Sunday, August 30, 2020

The Eye

 The Eye For Detail



   Turning the Eye for detail on myself has been harder that I thought it would be. Prime example was yesterday at our weekly Saturday parking lot open training. Deb, Kody and myself where the only ones there so we really got the chance to scrutinize our forms. These are always productive because what you think you are doing and what you are actually doing can sometimes be dramatically different. It also helps develop an ability to express your thought and questions in a way that bears fruit. So we plodded along, doing our best to help each other to the best of our abilities. Comments here, suggestions there, thoughts shared, gentle nudges when needed, praise when deserved.

   Then, luckily, as if sent by the Eye for Detail itself, Master Hayes floated mystically and silently around the corner on his crazy electric unicycle.

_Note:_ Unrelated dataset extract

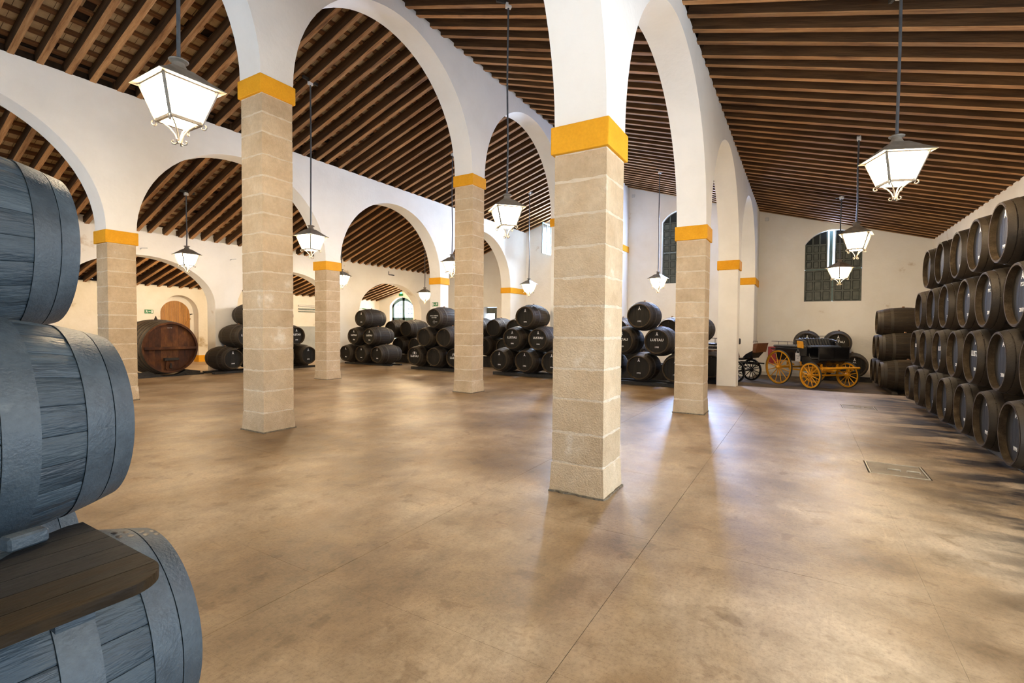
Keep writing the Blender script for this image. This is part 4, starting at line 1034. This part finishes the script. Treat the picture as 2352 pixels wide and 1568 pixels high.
# ------------------------------------------------------------------ carriages
def wheel(parent, r, m, mt, loc, nsp=12, name='wheel'):
    """wheel in the local XZ plane"""
    w_ = MB().lathe([(r - .062, -.022), (r - .012, -.024), (r - .012, .024), (r - .062, .022)], 40, 'Y', True).build(name, m, parent, True, loc)
    MB().lathe([(r - .013, -.02), (r + .004, -.021), (r + .008, 0), (r + .004, .021), (r - .013, .02)], 40, 'Y', True).build('tyre', mt, w_, True)
    for k in range(nsp):
        a = 2 * PI * (k + .5) / nsp; c, s_ = math.cos(a), math.sin(a)
        MB().tube([(.05 * c, 0, .05 * s_), ((r - .05) * c, .0, (r - .05) * s_)], [.017, .012], 6).build('spoke', m, w_, True)
    MB().lathe([(.001, -.10), (.035, -.10), (.05, -.075), (.06, -.03), (.06, .03), (.05, .08), (.001, .09)], 16, 'Y').build('hub', m, w_, True)
    return w_
HD = math.atan2(-.70, -.72)
cg = thing('horse_carriage', 'black horse carriage with bright yellow wheels and tufted seat on the earth floor', 'carriage', (18.98, .17, SUNK), HD)
# local: +x forward, rear axle x=0, front axle x=1.28
RWh, FWh = .565, .40
for y in (-.71, .71): wheel(cg, RWh, M['cyellow'], M['rubber'], (0, y, RWh + .01), 12, 'rear_wheel')
for y in (-.70, .70): wheel(cg, FWh, M['cyellow'], M['rubber'], (1.28, y, FWh + .01), 12, 'front_wheel')
MB().tube([(0, -.7, RWh + .01), (0, .7, RWh + .01)], .03, 8).build('rear_axle', M['cyellow'], cg, True)
MB().tube([(1.28, -.7, FWh + .01), (1.28, .7, FWh + .01)], .03, 8).build('front_axle', M['cyellow'], cg, True)
def elliptic(cx, y, cz, L_, h, along='x'):
    mb = MB()
    for s_ in (-1, 1):
        pts = []
        for k in range(9):
            t = -1 + k / 4; o_ = s_ * h * (1 - t * t)
            pts.append((cx + L_ * t, y, cz + o_) if along == 'x' else (cx, y + L_ * t, cz + o_))
        for a, b in zip(pts, pts[1:]): mb.bar(a, b, .045, .022)
    return mb
for y in (-.52, .52):
    elliptic(.02, y, RWh + .13, .42, .09).build('spring', M['cyellow'], cg); elliptic(1.28, y, FWh + .19, .36, .08).build('spring', M['cyellow'], cg)
for y in (-.18, .18): MB().bar((.0, y * 1.6, .52), (1.28, y, .50), .05, .05).build('perch', M['cyellow'], cg)
for x_, y_, z_ in ((.05, .4, .78), (.05, -.4, .78), (1.28, .3, .70), (1.28, -.3, .70)): MB().bar((x_, y_, z_ - .14), (x_, y_, z_ + .06), .05, .04, (1, 0, 0)).build('body_iron', M['cyellow'], cg)
MB().lathe([(.22, .0), (.28, .0), (.28, .03), (.22, .03)], 28, 'Z', True).build('turntable', M['cyellow'], cg, True, (1.28, 0, .62))
for y in (-.3, .3): MB().bar((1.0, y, .60), (1.74, y * .8, .60), .055, .05).build('futchell', M['cyellow'], cg)
MB().tube([(1.72, -.70, .66), (1.72, .66, .66)], .035, 8).build('splinter_bar', M['cyellow'], cg, True)
for y in (-.62, .62): MB().tube([(1.72, y * .95, .66), (1.28, y * .55, .52)], .018, 6).build('brace', M['cyellow'], cg, True)
MB().tube([(1.7, 0, .6), (1.84, 0, .62)], .03, 8).build('pole_socket', M['black_iron'], cg, True)
BZ = .18
me = MB().prism([(-.42, .62 + BZ), (.72, .62 + BZ), (.74, 1.04 + BZ), (-.46, 1.04 + BZ)], -.46, .46, 'Y').mesh('rear_box', M['cblack']); bevel(me, .02, 2); put('rear_box', me, cg)
me = MB().box(-.50, .60, -.5, .5, 1.05 + BZ, 1.13 + BZ).mesh('rear_seat', M['leather']); bevel(me, .03, 2); put('rear_seat', me, cg)
for y in (-.47, .47): MB().tube([(-.60, y, 1.24 + BZ), (.3, y, 1.24 + BZ), (.42, y, 1.21 + BZ), (.44, y, 1.12 + BZ)], .009, 6).build('seat_rail', M['black_iron'], cg, True)
for x in (-.3, .1):
    for y in (-.47, .47): MB().tube([(x, y, 1.12 + BZ), (x, y, 1.24 + BZ)], .007, 6).build('rail_post', M['black_iron'], cg)
MB().bar((-.66, 0, .98 + BZ), (-.3, 0, .98 + BZ), .9, .03).build('tail_board', M['cblack'], cg)
# driver's bench, wider than the box
me = MB().prism([(.74, .98), (1.02, .98), (1.04, 1.30), (.72, 1.30)], -.60, .60, 'Y').mesh('bench_box', M['cblack']); bevel(me, .02, 2); put('bench_box', me, cg)
me = MB().box(.74, 1.16, -.58, .58, 1.24, 1.32).mesh('bench_cushion', M['leather']); bevel(me, .035, 2); put('bench_cushion', me, cg)
for y, m_ in ((-.61, 'cyellow'), (.61, 'cblack')):
    me = MB().prism([(.67, 1.25), (.90, 1.23), (.88, 1.45), (.64, 1.47)], y - .012, y + .012, 'Y').mesh('seat_side', M[m_]); put('seat_side', me, cg)
    MB().tube([(.60, y, 1.50), (.78, y, 1.50), (.94, y, 1.46), (1.0, y, 1.30)], .028, 8).build('arm_rail', M['leather'], cg, True)
for k in range(11):
    y = -.55 + .11 * k
    MB().tube([(.76, y, 1.28), (.70, y, 1.38), (.655, y, 1.50), (.68, y, 1.55)], [.045, .056, .054, .03], 8).build('backrest_roll', M['leather'], cg, True)
MB().tube([(.58, -.58, 1.62), (.58, .58, 1.62)], .008, 6).build('back_rail', M['black_iron'], cg, True)
for y in (-.58, .58): MB().tube([(.58, y, 1.62), (.64, y, 1.5)], .008, 6).build('rail_post', M['black_iron'], cg, True)
cur = [(.74 + .62 * math.sin(a_), 1.24 - .46 * (1 - math.cos(a_)) * 0 - .50 * math.sin(a_) ** 2) for a_ in [PI / 2 * k / 8 for k in range(9)]]
me = MB().prism([(.72, .72), (1.0, .66), (1.22, .70), (1.36, .80), (1.40, .92), (1.24, .86), (1.10, .90), (1.02, 1.0), (.98, 1.2), (.72, 1.2)], -.50, .50, 'Y').mesh('boot', M['cblack']); bevel(me, .012); put('boot', me, cg)
for y in (-.505, .505): MB().tube([(1.0, y, 1.2), (1.03, y, 1.0), (1.12, y, .88), (1.26, y, .83), (1.4, y, .90)], .012, 6).build('side_moulding', M['cblack'], cg, True)
MB().box(1.1, 1.44, -.52, .52, .86, .89).build('foot_board', M['cblack'], cg)
for k in range(2): MB().box(1.425, 1.445, -.56 + .56 * k + .006, -.56 + .56 * (k + 1) - .006, .91, 1.27).build('dash_panel', M['cblack'], cg)
MB().tube([(1.44, -.57, .90), (1.44, .57, .90), (1.44, .57, 1.29), (1.44, -.57, 1.29)], .014, 6, True).build('dash_frame', M['black_iron'], cg, True)
MB().tube([(1.1, -.52, .80), (1.3, -.56, .72), (1.38, -.56, .62)], .015, 6).build('step', M['black_iron'], cg, True)
tgc = thing('hanging_card', 'white card hanging on a string from the carriage side', 'sign', (18.98, .17, SUNK), HD)
MB().box(.46, .66, -.492, -.487, .80, 1.07).build('card', M['paper'], tgc)
MB().tube([(.49, -.49, 1.07), (.56, -.492, 1.19), (.63, -.49, 1.07)], .005, 5).build('string', M['paper'], tgc)
for z, s_, tx in ((.97, .028, 'PROHIBIDO'), (.90, .024, 'SUBIR')):
    o = put('lettering', text_mesh(tx, s_, M['text_dark']), tgc); o.matrix_local = Matrix.Translation((.56, -.494, z)) @ Matrix(((1, 0, 0), (0, 0, -1), (0, 1, 0))).to_4x4()
# second, dark carriage behind the white pillar
c2 = thing('horse_carriage', 'dark brown and black horse carriage half hidden behind the white plaster pillar', 'carriage', (19.0, 2.9, SUNK), math.radians(-109))
c2.scale = (.9, 1, 1)
for y in (-.68, .68): wheel(c2, .50, M['cblack'], M['rubber'], (0, y, .51), 12, 'rear_wheel')
for y in (-.62, .62): wheel(c2, .38, M['cblack'], M['rubber'], (1.35, y, .39), 12, 'front_wheel')
MB().tube([(0, -.68, .51), (0, .68, .51)], .03, 8).build('rear_axle', M['cblack'], c2, True); MB().tube([(1.35, -.62, .39), (1.35, .62, .39)], .03, 8).build('front_axle', M['cblack'], c2, True)
for y in (-.5, .5): elliptic(0, y, .64, .4, .07).build('spring', M['cblack'], c2); elliptic(1.35, y, .56, .34, .07).build('spring', M['cblack'], c2)
for k in range(6): MB().box(-.55, .6, -.5, .5, .74 + .055 * k, .785 + .055 * k).build('body_slat', M['cbrown'], c2)
for z in (1.12, 1.17): MB().box(-.62, .62, -.54, .54, z, z + .03).build('body_rail', M['cblack'], c2)
me = MB().box(-.5, .5, -.5, .5, 1.24, 1.32).mesh('rear_seat', M['leather']); bevel(me, .03, 2); put('rear_seat', me, c2)
for x in (-.45, .45): MB().tube([(x, -.45, 1.18), (x, -.45, 1.5)], .01, 6).build('rail_post', M['black_iron'], c2)
MB().tube([(-.55, -.5, 1.5), (.6, -.5, 1.5)], .012, 6).build('seat_rail', M['black_iron'], c2)
MB().box(.55, 1.5, -.42, .42, .78, .84).build('foot_board', M['cblack'], c2)
me = MB().prism([(.85, .84), (1.0, .84), (.86, 1.3), (.74, 1.3)], -.4, .4, 'Y').mesh('driver_seat', M['cbrown']); put('driver_seat', me, c2)
me = MB().box(.72, 1.02, -.44, .44, 1.28, 1.5).mesh('folded_hood', M['leather']); bevel(me, .06, 3); put('folded_hood', me, c2)
me = MB().prism([(1.5, .86), (1.62, .98), (1.95, 1.15), (2.0, 1.15), (1.72, .84)], -.4, .4, 'Y').mesh('toe_board', M['cblack']); put('toe_board', me, c2)
me = MB().prism([(1.88, 1.05), (1.98, 1.05), (2.06, 1.36), (1.9, 1.34)], -.42, .42, 'Y').mesh('dash_board', M['cbrown']); put('dash_board', me, c2)
MB().tube([(1.9, -.42, 1.36), (1.9, -.42, 1.43), (2.05, -.42, 1.43), (2.06, -.42, 1.36)], .008, 6).build('dash_rail', M['black_iron'], c2)
for y in (-.25, .25): MB().bar((1.1, y, .68), (2.0, y, .66), .05, .045).build('shaft', M['cblack'], c2)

We all silently cheered, now we didn't have to muddle our way through this quagmire on our own, we now have a Master guide. And the timing couldn't have been better. 

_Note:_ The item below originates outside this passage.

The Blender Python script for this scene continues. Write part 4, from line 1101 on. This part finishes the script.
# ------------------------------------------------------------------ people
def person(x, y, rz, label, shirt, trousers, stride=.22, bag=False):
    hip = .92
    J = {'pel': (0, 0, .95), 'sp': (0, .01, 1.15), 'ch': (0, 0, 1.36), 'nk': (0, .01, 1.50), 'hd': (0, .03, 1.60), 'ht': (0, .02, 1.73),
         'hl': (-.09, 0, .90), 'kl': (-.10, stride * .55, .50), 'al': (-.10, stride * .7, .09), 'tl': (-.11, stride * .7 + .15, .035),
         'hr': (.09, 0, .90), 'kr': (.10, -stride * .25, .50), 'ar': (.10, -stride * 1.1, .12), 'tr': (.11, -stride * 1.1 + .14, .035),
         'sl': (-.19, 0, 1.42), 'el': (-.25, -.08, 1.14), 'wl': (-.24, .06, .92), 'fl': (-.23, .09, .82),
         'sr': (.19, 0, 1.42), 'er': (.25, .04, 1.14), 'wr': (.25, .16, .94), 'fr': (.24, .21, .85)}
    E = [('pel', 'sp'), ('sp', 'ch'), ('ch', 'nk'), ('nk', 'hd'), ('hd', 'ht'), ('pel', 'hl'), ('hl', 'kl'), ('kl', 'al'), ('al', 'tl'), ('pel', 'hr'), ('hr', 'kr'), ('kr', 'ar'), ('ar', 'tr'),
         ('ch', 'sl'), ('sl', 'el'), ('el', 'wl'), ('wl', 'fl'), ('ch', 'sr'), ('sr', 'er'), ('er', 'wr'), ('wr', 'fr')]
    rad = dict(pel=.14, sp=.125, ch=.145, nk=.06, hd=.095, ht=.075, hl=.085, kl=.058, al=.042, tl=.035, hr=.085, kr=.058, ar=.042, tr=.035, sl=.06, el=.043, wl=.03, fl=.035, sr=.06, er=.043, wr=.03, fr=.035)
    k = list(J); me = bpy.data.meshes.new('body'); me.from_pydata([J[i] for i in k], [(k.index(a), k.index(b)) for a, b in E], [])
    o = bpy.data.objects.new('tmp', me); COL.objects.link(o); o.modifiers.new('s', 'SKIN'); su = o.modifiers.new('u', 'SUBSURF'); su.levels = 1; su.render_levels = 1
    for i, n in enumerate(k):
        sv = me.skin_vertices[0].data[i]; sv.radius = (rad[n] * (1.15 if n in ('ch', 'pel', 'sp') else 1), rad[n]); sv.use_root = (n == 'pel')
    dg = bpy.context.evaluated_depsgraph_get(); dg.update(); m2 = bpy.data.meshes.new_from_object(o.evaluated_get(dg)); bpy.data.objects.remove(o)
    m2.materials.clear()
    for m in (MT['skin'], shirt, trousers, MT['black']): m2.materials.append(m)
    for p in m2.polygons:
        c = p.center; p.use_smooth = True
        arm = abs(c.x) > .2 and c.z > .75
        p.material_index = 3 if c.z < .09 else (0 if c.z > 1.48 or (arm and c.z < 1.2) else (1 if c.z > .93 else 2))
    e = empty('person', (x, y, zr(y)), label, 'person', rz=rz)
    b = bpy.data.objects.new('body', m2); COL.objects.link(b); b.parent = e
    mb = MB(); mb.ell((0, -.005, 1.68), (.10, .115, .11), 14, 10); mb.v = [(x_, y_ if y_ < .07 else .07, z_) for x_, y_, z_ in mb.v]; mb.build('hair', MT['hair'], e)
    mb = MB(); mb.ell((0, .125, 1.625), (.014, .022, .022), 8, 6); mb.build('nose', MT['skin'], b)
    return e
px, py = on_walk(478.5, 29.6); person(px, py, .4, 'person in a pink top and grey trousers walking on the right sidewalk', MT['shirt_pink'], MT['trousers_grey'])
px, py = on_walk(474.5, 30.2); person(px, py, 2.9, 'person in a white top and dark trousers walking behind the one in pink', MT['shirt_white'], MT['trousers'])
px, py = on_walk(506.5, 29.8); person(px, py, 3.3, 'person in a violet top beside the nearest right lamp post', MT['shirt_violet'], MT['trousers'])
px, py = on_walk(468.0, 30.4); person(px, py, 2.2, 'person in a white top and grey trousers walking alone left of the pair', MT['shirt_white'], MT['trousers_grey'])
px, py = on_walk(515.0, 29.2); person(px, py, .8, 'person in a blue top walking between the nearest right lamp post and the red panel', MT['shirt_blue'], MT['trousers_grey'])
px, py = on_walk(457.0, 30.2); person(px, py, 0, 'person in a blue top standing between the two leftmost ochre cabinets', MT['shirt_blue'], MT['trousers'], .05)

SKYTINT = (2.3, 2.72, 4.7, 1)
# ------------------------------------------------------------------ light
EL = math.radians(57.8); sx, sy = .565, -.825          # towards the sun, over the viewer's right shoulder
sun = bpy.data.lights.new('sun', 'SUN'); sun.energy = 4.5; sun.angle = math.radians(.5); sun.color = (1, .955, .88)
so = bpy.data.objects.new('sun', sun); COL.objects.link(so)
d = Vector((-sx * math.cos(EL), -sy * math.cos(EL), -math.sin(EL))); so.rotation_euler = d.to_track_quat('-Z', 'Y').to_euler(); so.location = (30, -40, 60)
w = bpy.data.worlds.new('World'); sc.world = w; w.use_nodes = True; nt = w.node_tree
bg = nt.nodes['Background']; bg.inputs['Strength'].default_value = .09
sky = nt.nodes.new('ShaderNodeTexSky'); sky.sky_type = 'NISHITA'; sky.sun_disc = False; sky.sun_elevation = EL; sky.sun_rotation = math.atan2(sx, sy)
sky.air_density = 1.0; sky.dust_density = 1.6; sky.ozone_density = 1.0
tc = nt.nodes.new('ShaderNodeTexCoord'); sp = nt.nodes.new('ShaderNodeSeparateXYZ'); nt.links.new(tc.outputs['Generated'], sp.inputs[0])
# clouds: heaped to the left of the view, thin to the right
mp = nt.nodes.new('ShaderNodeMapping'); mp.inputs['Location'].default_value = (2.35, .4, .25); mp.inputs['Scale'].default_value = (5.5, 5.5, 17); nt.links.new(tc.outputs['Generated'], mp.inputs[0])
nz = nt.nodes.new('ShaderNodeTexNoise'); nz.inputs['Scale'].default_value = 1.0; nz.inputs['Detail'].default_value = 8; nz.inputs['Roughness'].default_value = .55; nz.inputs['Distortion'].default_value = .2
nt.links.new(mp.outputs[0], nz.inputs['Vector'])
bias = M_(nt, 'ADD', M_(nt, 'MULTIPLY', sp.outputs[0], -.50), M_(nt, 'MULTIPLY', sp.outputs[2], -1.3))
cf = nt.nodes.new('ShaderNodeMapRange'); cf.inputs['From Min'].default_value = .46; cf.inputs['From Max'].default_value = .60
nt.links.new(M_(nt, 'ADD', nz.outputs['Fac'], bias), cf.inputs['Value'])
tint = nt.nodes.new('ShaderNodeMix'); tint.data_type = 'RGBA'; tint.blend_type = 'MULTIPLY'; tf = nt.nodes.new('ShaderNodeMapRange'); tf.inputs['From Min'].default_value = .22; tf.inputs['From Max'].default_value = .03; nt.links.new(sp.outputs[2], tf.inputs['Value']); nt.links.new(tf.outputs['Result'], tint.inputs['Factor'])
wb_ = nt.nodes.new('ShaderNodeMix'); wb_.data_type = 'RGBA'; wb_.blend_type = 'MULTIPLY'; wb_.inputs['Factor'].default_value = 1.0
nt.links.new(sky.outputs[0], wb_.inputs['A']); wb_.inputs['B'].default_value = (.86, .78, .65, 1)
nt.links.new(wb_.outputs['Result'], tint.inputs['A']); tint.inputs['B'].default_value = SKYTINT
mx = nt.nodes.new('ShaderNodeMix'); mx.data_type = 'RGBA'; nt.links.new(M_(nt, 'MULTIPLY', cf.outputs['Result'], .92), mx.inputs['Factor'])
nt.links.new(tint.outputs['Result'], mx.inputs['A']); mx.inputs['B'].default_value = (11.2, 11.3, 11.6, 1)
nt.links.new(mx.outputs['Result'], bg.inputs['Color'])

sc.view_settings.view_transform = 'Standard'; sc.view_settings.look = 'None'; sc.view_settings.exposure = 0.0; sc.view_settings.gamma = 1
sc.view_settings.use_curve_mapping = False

   We covered so much in such a short time, infinitely more productive than anything we would have ever accomplished alone. Now I can only speak for myself, so I will. My biggest two take aways are hips and grrr. Whatt? Let me explain. 

   Hung has always eluded me. I know the form but I have never "felt" the form, my power has always seemed to be misdirected, mistimed, just missed. Master Hayes took one look and corrected one little detail and POW, there it is. I was loading my strikes from a stationary spot my hip, not flowing with my hip ( seeing it makes more sense that typing it, sorry ). This would have probably eluded for who knows how long as my Eye for Detail was not seeing this one minor but incredibly important detail. Now the form finally feels powerful, snappy if you will. Thank you.

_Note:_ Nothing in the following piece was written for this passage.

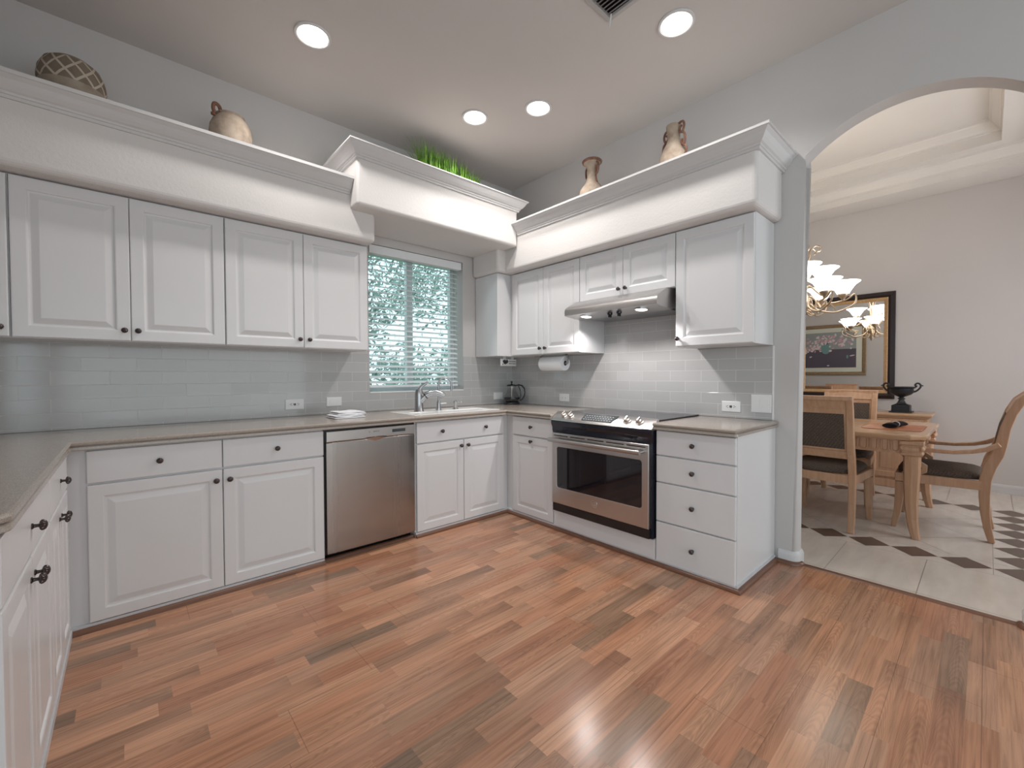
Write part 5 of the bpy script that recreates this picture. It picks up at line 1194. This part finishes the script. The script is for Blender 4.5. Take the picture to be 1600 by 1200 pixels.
# ---- chandelier
def chandelier():
    cx, cy = 1.66, -2.315; zt = 3.56
    t = thing('chandelier', 'champagne metal chandelier with scrolled arms and lit frosted glass shades', 'chandelier', (cx, cy, 1.70))
    o = V((cx, cy, 0))
    mb = MB(); mb.lathe([(0.0, 0.0), (0.070, 0.0), (0.070, -0.010), (0.045, -0.030), (0.012, -0.040), (0.0, -0.040)], (cx, cy, zt-0.0005), seg=24); part('canopy', mb, M['champagne'], t, smooth=40)
    z = zt-0.045; mb = MB(); k = 0
    while z > 2.475:
        d = V((1, 0, 0)) if k % 2 else V((0, 1, 0)); q = [o+V((0, 0, z-0.021))+d*0.0085*math.cos(a)+V((0, 0, 0.021*math.sin(a))) for a in [2*PI*j/10 for j in range(10)]]
        mb.tube(q, 0.0024, 5, closed=True); z -= 0.034; k += 1
    part('chain', mb, M['champagne'], t, smooth=60)
    mb = MB(); mb.lathe([(0.0, 2.46), (0.012, 2.455), (0.010, 2.43), (0.022, 2.41), (0.026, 2.36), (0.018, 2.30), (0.030, 2.25), (0.034, 2.20), (0.022, 2.15), (0.020, 2.05), (0.028, 1.98), (0.050, 1.93), (0.058, 1.88), (0.040, 1.84), (0.020, 1.82), (0.026, 1.79), (0.018, 1.755), (0.006, 1.73), (0.0, 1.715)], (cx, cy, 0), seg=20); part('column', mb, M['champagne'], t, smooth=50)
    mb = MB()
    def addm(b_):
        n = len(mb.v); mb.v += b_.v; mb.f += [[i+n for i in f] for f in b_.f]; mb.m += b_.m
    for k in range(6):
        a = PI/6+k*PI/3; d = V((math.cos(a), math.sin(a), 0))
        addm(scroll(o, d, [(0.018, 2.24), (0.045, 2.32), (0.060, 2.39), (0.095, 2.42), (0.130, 2.40), (0.128, 2.37), (0.108, 2.365)], 0.006))
    part('upper_scrollwork', mb, M['champagne'], t, smooth=60); mb = MB()
    for k in range(6):
        a = PI/6+k*PI/3; d = V((math.cos(a), math.sin(a), 0))
        addm(scroll(o, d, [(0.020, 1.94), (0.060, 1.95), (0.095, 1.91), (0.095, 1.85), (0.060, 1.815), (0.030, 1.84), (0.040, 1.875), (0.060, 1.87)], 0.007))
        addm(scroll(o, d, [(0.020, 1.84), (0.055, 1.79), (0.090, 1.78), (0.110, 1.80)], 0.006))
    part('lower_scrollwork', mb, M['champagne'], t, smooth=60)
    def light(a, R, zc, up):
        d = V((math.cos(a), math.sin(a), 0)); p = o+d*R+V((0, 0, zc))
        if up: arm = [(0.020, 1.99), (0.05, 2.06), (R-0.01, zc-0.14), (R+0.02, zc-0.10), (R, zc-0.035)]
        else: arm = [(0.040, 1.905), (0.10, 1.830), (0.20, 1.795), (R-0.02, 1.80), (R+0.085, 1.86), (R+0.085, 1.945), (R+0.03, zc-0.042), (R-0.055, zc-0.065), (R-0.095, 1.875), (R-0.05, 1.815)]
        b_ = scroll(o, d, arm, 0.0075); ar = part('arm', b_, M['champagne'], t, smooth=60)
        mb = MB(); mb.lathe([(0.0, -0.050), (0.012, -0.050), (0.016, -0.035), (0.034, -0.015), (0.042, 0.0), (0.042, 0.010), (0.0, 0.010)], p, seg=18); part('cup', mb, M['champagne'], ar, smooth=40)
        mb = MB(); mb.lathe([(0.040, 0.006), (0.046, 0.012), (0.066, 0.050), (0.092, 0.088), (0.124, 0.112), (0.128, 0.116), (0.122, 0.118), (0.088, 0.094), (0.062, 0.054), (0.042, 0.016)], p, seg=28); part('shade', mb, M['shade'], ar, smooth=60)
        l = bpy.data.lights.new('chandelier_bulb', 'POINT'); l.energy = 0.7; l.color = (1.0, 0.86, 0.70); l.shadow_soft_size = 0.03
        lo = bpy.data.objects.new('chandelier_bulb', l); COL.objects.link(lo); lo.location = p+V((0, 0, 0.10))
    for k in range(6): light(math.radians(45+60*k), 0.30, 1.945, False)
    for k in range(3): light(math.radians(77+120*k), 0.18, 2.110, True)
chandelier()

   The second was my Grrrr factor. We where covering a single section of Lau Gar and I noticed a slightly different movement in the way Master Hayes was delivering his Tiger Strikes. A slight variation on what I was doing but still it add "purpose" to the strike. That started the discussion about intent and what happens between strikes, blocks, stance changes, transitions. He was taking a block and reacting with an appropriate counter, with grrr added to make the counter count. I wasn't doing this. I was just moving from block to strike with no "shazzam" between the movements. My Eye for Detain was focused on the form, not the intent of the individual components.  I was completing the form without "seeing" the form. This made me think my Eye for Detail needs glasses. I am totally missing any Grrr factor in my moves. Not that I need to be over the top aggressive but I do need to make each strike/block/transition mean something, cause if it doesn't mean something, why is it there?

   Thank you Master Hayes, you have given me a smorgabord of info to process, time to feast on the offering.

   So much to do in so little time, going to stop typing for now and get practicing, thanks for reading.